Morris backs Campbell-Douglas who has been in the office for 15 years; Tavarez and 6th Ward councilman Andre Sayegh back Cartright, who has been in the office for four years. Tavarez, who Morris said did not add a resolution to discuss Campbell-Douglas’s nomination, said Cartright has the necessary qualifications and experience to serve in the capacity if appointed despite her short tenure.

Williams-Warren, who has reigned in the office as a benevolent mother for more than two decades, recommended Campbell-Douglas, who is African-American, over Cartright, who is Hispanic. Despite the clerk’s recommendation, the council president did not order a resolution be created or her name be added to the council’s agenda, said Morris. Only after he intervened did Campbell-Douglas’ name get added to the agenda, said Morris.

Secretarial experience in private sector is not enough to become a municipal deputy clerk which has a unique set of challenges like advising on parliamentary procedures, said Morris. He said Campbell-Douglas has served as clerk when both Williams-Warren, who is retiring at the end of the month, and Sonia Gordon, current deputy clerk and soon to be city clerk, were away.

The controversy over the appointments, which Morris said were delayed for several weeks due to the council president’s unresponsiveness, have resulted in Tavarez and other council members being perceived as anti-black, said the council president. Tavarez said he has heard unverified rumors being spread by Morris that he and other council members do not want black people in city hall.
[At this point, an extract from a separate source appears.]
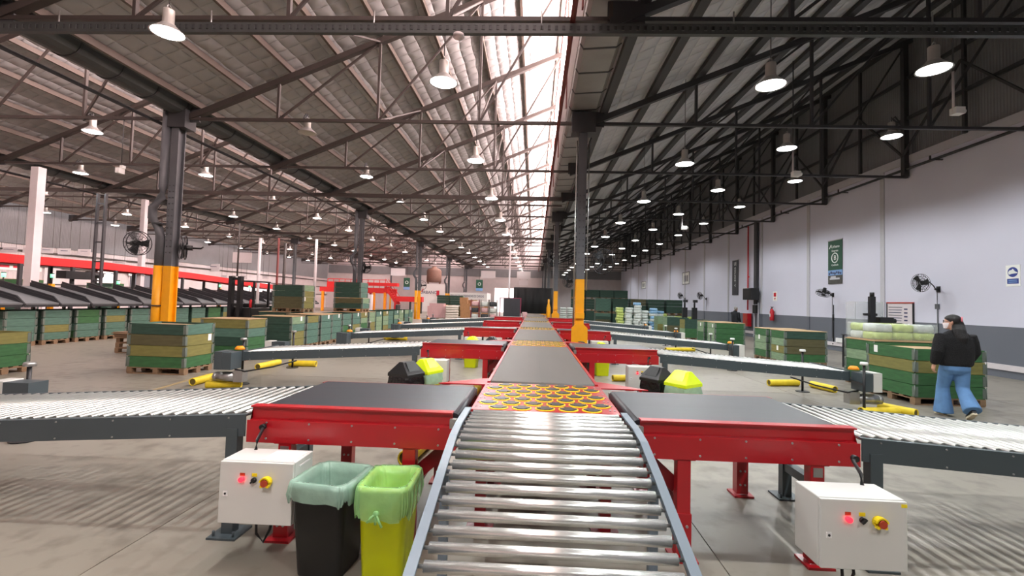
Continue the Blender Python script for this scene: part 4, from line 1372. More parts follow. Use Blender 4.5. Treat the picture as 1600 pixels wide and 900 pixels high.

When asked whether he is spreading the vile rumor Morris said, “Absolutely not. That has to be the most preposterous thing to have crossed someone’s lips.”

Morris said he is defending Campbell-Douglas based on her merit. He said if she were Hispanic he would have just as strongly defended her based on her qualifications.

“Whomever the deputy clerk is it is my hopes that they have the necessary skill set to effectuate good government because that is a critical role,” said Morris.